Today, people from across the country camped out near Texas Highway 48 and South Padre Island in anticipation of the SpaceX Starship’s rescheduled launch.
Having scrubbed its April 17 launch due to a pressurization issue, many were hopeful that this launch would succeed.
After takeoff, Starship experienced complications separating from the boosters. The SpaceX livestream showed the rocket spinning and then exploding after flying for about four minutes.
“The vehicle experienced multiple engines out during the flight test, lost altitude, and began to tumble. The flight termination system was commanded on both the booster and ship,” according to the SpaceX.com website.

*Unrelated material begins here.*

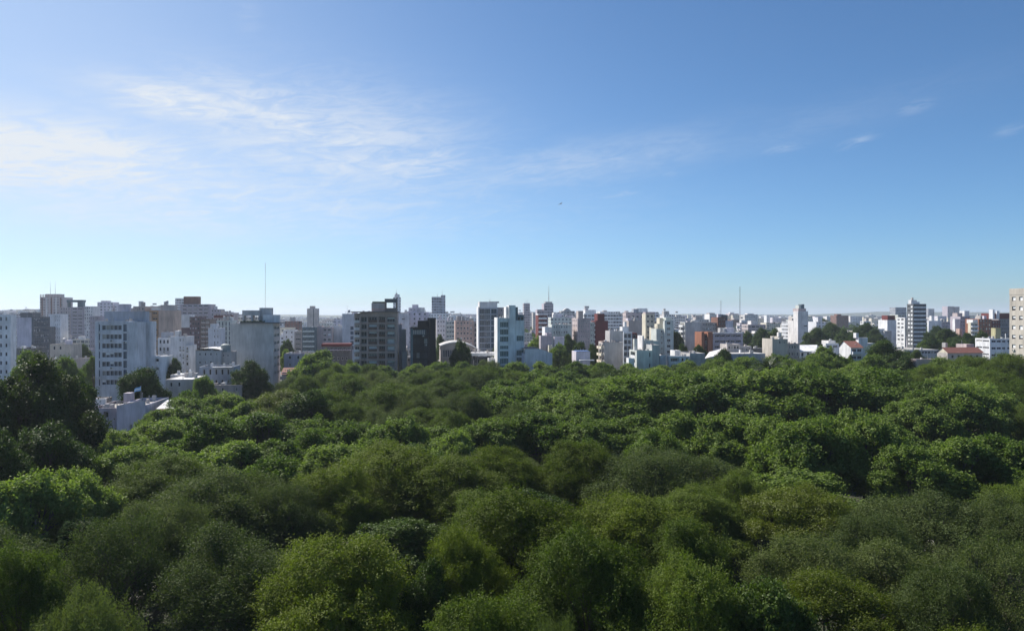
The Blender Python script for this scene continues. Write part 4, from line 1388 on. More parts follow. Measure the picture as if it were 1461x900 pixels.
lb = lobes_billow(15, 46, 8.4, 3.0, 16.4, 1.5, 2.5, rng, .75)
add_proto('huge', crown('crown', 271, lb, G['broad'], 3600, 26, .27, .19, .24, .85, droop=.2, up=.6, rough=.55, core=4200, shell=(.76, 1.24), tuft=.6), trunk_mesh(71, lb, 4.0, .45), lb)
for k in range(3):      # yellow green, layered
    rng = np.random.default_rng(180 + k)
    lb = []
    for j in range(15):
        a, q = j * 2.4, math.sqrt((j + .5) / 15)
        lb.append((np.array([math.cos(a) * q * 5.0, math.sin(a) * q * 5.0, 10.8 - 4.4 * q * q + rng.uniform(-.9, .9)]), rng.uniform(1.2, 2.1)))
    add_proto('yellow', crown('crown', 280 + k, lb, G['yellow'], 2200, 28, .19, .085, .2, .9, droop=.1, up=.5, rough=.45, squash=.5, core=700), trunk_mesh(80 + k, lb, 4.4, .26, None, 3), lb)


def conifer():
    rng = np.random.default_rng(5)
    P, Nn, A, Ls = [], [], [], []
    b = MB()
    b.tube([(0, 0, -.4), (0, 0, 6), (0, 0, 13.6)], [.42, .28, .05], BARK, 8)
    for k in range(13):
        z = 2.6 + k * .82
        reach = 6.2 * (1 - (k / 13.5)) ** .75 + .4
        for j in range(7):
            a = j * .897 + k * .6 + rng.uniform(-.2, .2)
            L = reach * rng.uniform(.75, 1.1)
            dirv = np.array([math.cos(a), math.sin(a), 0])
            sag = lambda t: z + .5 * t - .09 * t * t
            b.tube([(0, 0, z), tuple(dirv * L * .5 + np.array([0, 0, sag(L * .5)])), tuple(dirv * L + np.array([0, 0, sag(L)]))], [.1, .06, .02], BARK, 5)
            m = int(70 * L)
            t = np.sqrt(rng.uniform(.04, 1, m)) * L
            side = rng.normal(size=m) * (.22 + .16 * (L - t) + .25)
            per = np.array([-dirv[1], dirv[0], 0])
            p = dirv[None] * t[:, None] + per[None] * side[:, None]
            p[:, 2] = z + .5 * t - .09 * t * t + rng.normal(size=m) * .10 - .10 * np.abs(side)
            P.append(p)
            Nn.append(unit(np.array([0, 0, 1.0]) + rng.normal(size=(m, 3)) * .6))
            A.append(unit(dirv[None] + per[None] * np.sign(side)[:, None] * .8 + rng.normal(size=(m, 3)) * .3))
    P, Nn, A = map(np.concatenate, (P, Nn, A))
    n = len(P)
    cm = leaf_mesh('crown', P, Nn, A, .42 * rng.uniform(.6, 1.3, n), .13 * rng.uniform(.7, 1.3, n), G['conifer'])
    PROTO['conifer'] = [(cm, b.mesh('trunk'), 6.2, 13.8)]


def palm():
    rng = np.random.default_rng(9)
    b = MB()
    b.tube([(0, 0, -.4), (.05, 0, 4), (0, .05, 9), (0, 0, 12.6)], [.55, .42, .38, .5], BARK, 10)
    P, Nn, A, Ls = [], [], [], []
    for k in range(54):
        a = k * 2.39996
        el = math.radians(78 - 118 * (k / 53) ** .9)
        d = np.array([math.cos(a), math.sin(a), 0])
        L = rng.uniform(3.6, 4.6)
        K = 9
        pts = [np.array([0, 0, 12.8])]
        e = el
        for j in range(K):
            pts.append(pts[-1] + (d * math.cos(e) + np.array([0, 0, math.sin(e)])) * L / K)
            e -= .14
        b.tube([tuple(p) for p in pts[::2]], [.06, .05, .04, .03, .012][:len(pts[::2])], plain('frond_rib', (.06, .07, .03), .7), 4)
        pts = np.array(pts)
        per = np.array([-d[1], d[0], 0])
        for j in range(46):
            t = 1.2 + (K - 1.25) * j / 46
            i = int(t)
            p = pts[i] + (pts[min(i + 1, K)] - pts[i]) * (t - i)
            tg = unit((pts[min(i + 1, K)] - pts[i])[None])[0]
            for s in (-1, 1):
                ax = unit((per * s + tg * .7 + np.array([0, 0, .12]))[None])[0]
                ll = .62 * (1 - .5 * abs(t / K - .5))
                P.append(p + ax * ll * .5)
                A.append(ax)
                Nn.append(unit((np.cross(ax, tg) * s + rng.normal(size=3) * .15)[None])[0])
                Ls.append(ll)
    P, Nn, A, Ls = map(np.array, (P, Nn, A, Ls))
    cm = leaf_mesh('crown', P, Nn, A, Ls, np.full(len(P), .14), G['palm'], .1)
    PROTO['palm'] = [(cm, b.mesh('trunk'), 4.4, 17.0)]


conifer()
palm()
NAME = dict(feathery='feathery_tree', olive='feathery_tree', twiggy='grey_green_tree', greyish='grey_green_tree', plane='plane_tree', dark='dark_round_tree', huge='dark_round_tree', yellow='yellow_green_tree', conifer='conifer', palm='palm_tree')
TREES = []       # dicts of what was planted


def plant(sp, x, y, ztop, width, label=None, group=None, var=None, rnd=random.Random(3), hint=None):
    cm, tm, R, top = PROTO[sp][rnd.randrange(len(PROTO[sp])) if var is None else var % len(PROTO[sp])]
    root = bpy.data.objects.new(NAME[sp], None)
    COL.objects.link(root)
    s, sz = width / (2 * R), ztop / top
    root.location = (x, y, 0)
    root.rotation_euler = (0, 0, rnd.uniform(0, 6.283))
    e = rnd.uniform(.9, 1.12)
    root.scale = (s * e, s / e, sz)
    for n_, me in (('trunk', tm), ('crown', cm)):
        link(n_, me, root)
    tag(root, label, 'tree', group)
    TREES.append(dict(root=root, sp=sp, x=x, y=y, zt=ztop, w=width, label=label))
    return root


# (photo x, photo y of the top, photo width, distance, species, own label)
LIST = [
    (490, 768, 250, 58, 'olive', 'bright olive rounded tree alone at the bottom edge below the brown balcony tower'),
    (745, 703, 220, 70, 'olive', 'big olive dome in the bottom middle, taller half of the widest foreground mass'),
    (895, 708, 210, 74, 'olive', 'big olive dome in the bottom middle, right half of the widest foreground mass'),
    (985, 742, 170, 66, 'feathery', None), (665, 760, 150, 62, 'olive', None), (840, 760, 210, 56, 'feathery', None), (985, 800, 200, 52, 'feathery', None), (700, 850, 190, 46, 'feathery', None),
    (300, 676, 210, 86, 'greyish', 'grey olive spreading tree behind the dark limbed one at lower left'),
    (335, 752, 230, 64, 'greyish', 'grey green broad tree at lower left beside the bright olive bottom edge tree'),
    (170, 742, 160, 66, 'twiggy', 'loose tree at lower left showing its dark trunk and limbs'),
    (245, 715, 150, 76, 'greyish', None),
    (40, 678, 140, 82, 'plane', 'yellow green leafy tree at the left edge below the huge dark tree'),
    (110, 672, 110, 90, 'plane', None),
    (25, 782, 170, 54, 'feathery', 'dull olive tree filling the lower left corner of the photo'), (120, 850, 160, 46, 'greyish', None),
    (120, 735, 150, 74, 'conifer', 'dark conifer with flat layered boughs at lower left'),
    (560, 634, 200, 102, 'olive', 'long olive dome behind the dark hollow below the brown balcony tower'),
    (640, 652, 170, 98, 'olive', None), (480, 668, 150, 92, 'olive', None), (410, 690, 130, 86, 'greyish', None), 
    (575, 742, 150, 82, 'dark', None), (610, 800, 110, 60, 'dark', None),
    (705, 640, 130, 106, 'olive', None), (825, 630, 130, 108, 'olive', 'upright olive dome just before the bright plane tree row at centre'),
    (950, 640, 210, 104, 'greyish', 'wide grey olive dome right of centre before the plane tree row'), (1045, 672, 120, 96, 'feathery', None),
    (1138, 692, 155, 84, 'yellow', 'bright green rounded crown below the gap with pale ground at right'),
    (1190, 814, 215, 57, 'yellow', 'yellow green layered tree in the lower right, brightest crown there'),
    (1300, 702, 220, 82, 'greyish', 'wide grey olive tree at lower right behind the yellow green layered tree'),
    (1150, 765, 170, 68, 'greyish', None), (1280, 770, 200, 66, 'greyish', None), (1240, 735, 150, 75, 'greyish', None),
    (1440, 772, 150, 60, 'twiggy', 'greyish twiggy tree at the lower right edge'),
    (1440, 715, 150, 78, 'greyish', None), (1400, 884, 170, 42, 'yellow', 'yellow green crown cut by the bottom edge at far right'),
    (790, 886, 90, 42, 'twiggy', 'grey twiggy crown cut by the bottom edge at centre'), (1090, 830, 170, 52, 'dark', None), (1350, 810, 170, 56, 'greyish', None),
    # bright plane trees
    (300, 596, 130, 132, 'plane', None), (370, 590, 140, 138, 'plane', None), (440, 600, 130, 140, 'plane', None), (230, 600, 110, 140, 'plane', None), (270, 572, 100, 165, 'plane', None),
    (180, 640, 110, 110, 'plane', None), (250, 640, 130, 112, 'plane', None), (330, 632, 140, 115, 'plane', None), (400, 632, 130, 118, 'plane', None),
    (500, 603, 110, 135, 'plane', None), (570, 600, 120, 133, 'plane', None), (650, 618, 90, 125, 'plane', None), (700, 600, 120, 136, 'plane', None), (770, 592, 130, 138, 'plane', None),
    (840, 598, 120, 135, 'plane', None), (905, 595, 120, 136, 'plane', None), (970, 592, 130, 134, 'plane', None), (1040, 590, 140, 130, 'plane', None), (1090, 596, 120, 126, 'plane', None),
    (1150, 600, 150, 116, 'plane', 'big plane tree left of the gap with pale ground showing through'), (1235, 590, 150, 118, 'plane', 'big plane tree right above the gap with pale ground showing through'),
    (1300, 640, 110, 108, 'plane', None), (1360, 626, 140, 110, 'plane', None), (1430, 624, 140, 112, 'plane', 'plane tree with bright leaf tips at the right edge'),
    (175, 618, 100, 128, 'plane', None), (150, 655, 90, 118, 'plane', None), (215, 640, 100, 122, 'plane', None),
    (720, 555, 120, 175, 'plane', None), (800, 560, 120, 170, 'plane', None), (640, 585, 90, 150, 'feathery', None),
    # left
    (50, 507, 200, 126, 'huge', 'huge dark tree towering at the left edge, tallest of all'),
    (-20, 545, 140, 118, 'dark', None), (60, 610, 140, 106, 'dark', None), (-15, 620, 130, 98, 'dark', None), (108, 632, 80, 112, 'dark', None), (105, 548, 90, 136, 'dark', None),
    (45, 503, 60, 215, 'plane', None), (95, 512, 50, 220, 'plane', None),
    (200, 527, 76, 188, 'dark', 'dark tree behind the flag on the flat roofed house'),
    (357, 516, 64, 232, 'dark', 'round dark green tree in front of the blank grey slab'),
    (455, 502, 76, 258, 'plane', 'bright rounded tree in front of the mauve low house'),
    (290, 538, 34, 205, 'plane', 'small light green tree beside the grey low house'),
    (266, 560, 50, 180, 'plane', None), (118, 492, 34, 330, 'dark', 'dark tree between the beige stucco house and blue grey office block'), (105, 492, 30, 340, 'dark', None), (131, 510, 30, 260, 'plane', None),
    # olive band
    (400, 553, 110, 165, 'yellow', 'dark yellow layered tree left of the olive band under the grey slab'),
    (440, 560, 100, 160, 'dark', None), (500, 540, 100, 195, 'feathery', None), (555, 548, 110, 180, 'feathery', None), (600, 555, 100, 175, 'greyish', None), (540, 530, 90, 225, 'greyish', None),
    (610, 532, 80, 225, 'feathery', None), (640, 540, 90, 205, 'feathery', None), (500, 575, 100, 158, 'feathery', None), (560, 585, 100, 150, 'greyish', None), (680, 530, 80, 230, 'greyish', None),
    (470, 527, 70, 240, 'feathery', None), (660, 560, 100, 170, 'greyish', None),
    # along the city edge
    (505, 520, 50, 280, 'plane', None), (548, 523, 50, 285, 'plane', None), (590, 520, 50, 285, 'plane', None), (625, 518, 50, 285, 'plane', None), (660, 517, 48, 286, 'plane', None),
    (700, 514, 44, 300, 'greyish', 'grey green bush like crown before the white flat canopy roof'),
    (735, 518, 52, 285, 'plane', None), (775, 517, 52, 284, 'plane', None), (820, 517, 52, 282, 'plane', None), (860, 518, 52, 282, 'plane', None), (900, 520, 52, 278, 'plane', None), (940, 522, 56, 275, 'plane', None),
    (980, 523, 54, 272, 'plane', None), (1020, 515, 60, 268, 'plane', None), (1060, 512, 62, 262, 'plane', None), (1000, 530, 70, 235, 'plane', None), (930, 535, 80, 215, 'plane', None), (880, 540, 90, 205, 'plane', None),
    (1130, 515, 60, 255, 'plane', None), (1180, 497, 66, 270, 'plane', 'tall leafy tree in front of the white sloping roof house'), (1160, 520, 66, 250, 'plane', None),
    (1265, 487, 84, 285, 'dark', 'tall dark green tree between the red gabled house and banded tower'), (1240, 508, 70, 262, 'plane', None), (1290, 508, 60, 275, 'dark', None), (1222, 520, 60, 262, 'plane', None), (1212, 507, 20, 298, 'dark', None),
    (1388, 508, 70, 264, 'feathery', None), (1345, 512, 50, 266, 'plane', None), (1330, 522, 90, 230, 'feathery', None), (1390, 510, 90, 250, 'feathery', None), (1440, 505, 90, 240, 'feathery', None), (1360, 535, 100, 205, 'plane', None), (1420, 530, 110, 200, 'feathery', None), (1455, 545, 110, 185, 'feathery', None),
    (1372, 552, 130, 158, 'plane', 'dark sided plane tree standing proud at right above the bright row'),
    (1000, 534, 150, 178, 'plane', None), (1085, 530, 160, 180, 'plane', None), (1170, 534, 160, 174, 'plane', None), (1250, 530, 150, 178, 'plane', None), (915, 540, 150, 176, 'plane', None), (1305, 548, 130, 170, 'dark', None), (1040, 528, 130, 192, 'plane', None), (1130, 524, 130, 194, 'plane', None), (960, 532, 120, 192, 'dark', None),
    (262, 566, 80, 178, 'plane', None), (318, 562, 80, 185, 'plane', None), (345, 575, 90, 165, 'plane', None), (222, 588, 60, 160, 'plane', None),
    (1097, 502, 62, 205, 'palm', 'palm tree with arching fronds before the cream block with three stacks'),
]
for (x, yt, w, D, sp, lab) in LIST:
    p = at(x, yt, D)
    plant(sp, p.x, p.y, p.z, w / F * D * (1.16 if D < 112 else 1.06), lab)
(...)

“As if the flight test was not exciting enough, Starship experienced a rapid unscheduled disassembly before stage separation,” SpaceX tweeted.
Despite the explosion, SpaceX and its founder Elon Musk reacted positively, with SpaceX tweeting, “With a test like this, success comes from what we learn, and today’s test will help us improve Starship’s reliability as SpaceX seeks to make life multi-planetary.”
Musk tweeted, “Congrats @SpaceX team on an exciting test launch of Starship! Learned a lot for the next test launch in a few months.”
It was the first fully integrated test flight with both the Starship and the booster.
SpaceX commentators considered a liftoff from the pad as successful, claiming any information that they learn will help improve future builds of Starship.
The Rider sent emails to SpaceX media relations to request an interview but as of press time, they had not responded.
On April 17, hundreds of spectators and livestream viewers were disappointed after SpaceX scrubbed the Starship launch, which was scheduled to take off from Boca Chica beginning at 8 a.m., due to a frozen pressurization valve, Musk tweeted.
At 8:11 a.m., Musk tweeted, “A pressurant valve appears to be frozen, so unless it starts operating soon, no launch today.” After the scrub, SpaceX continued with a wet dress rehearsal.
A wet dress rehearsal puts the rocket through each step of a launch without launching the rocket.
The launch was rescheduled for today, with the 62-minute launch window opening at 8:28 a.m.
Ryan Lopez, team captain for the UTRGV Rocket Launchers has been following SpaceX for around four or five years and said this launch is different from all the others before it.
“This is the first full attempt at launching the Starship, which is the upper half, and then the booster, which is the lower, more powerful separation of the rocket,” Lopez said in an April 18 Zoom interview. “The booster would be able to take you out into Earth’s orbit, and then that would come back down and ideally you would be able to reuse it.”
Lopez said this is the first test for the booster and Starship when before it had just been the Starship.
“For this launch in particular they want to prioritize going into orbit,” he said.
The rocket is a fully reusable transportation system designed to carry crew and cargo to Earth orbit, return to the moon, and travel to Mars and beyond, according to the SpaceX website.
“Starship will be the world’s most powerful launch vehicle ever developed and will be able to carry up to 10 people on long-duration, interplanetary flights,” according to SpaceX.com. “Starship will also help enable satellite delivery, the development of a Moon base, and point-to-point transport on Earth.”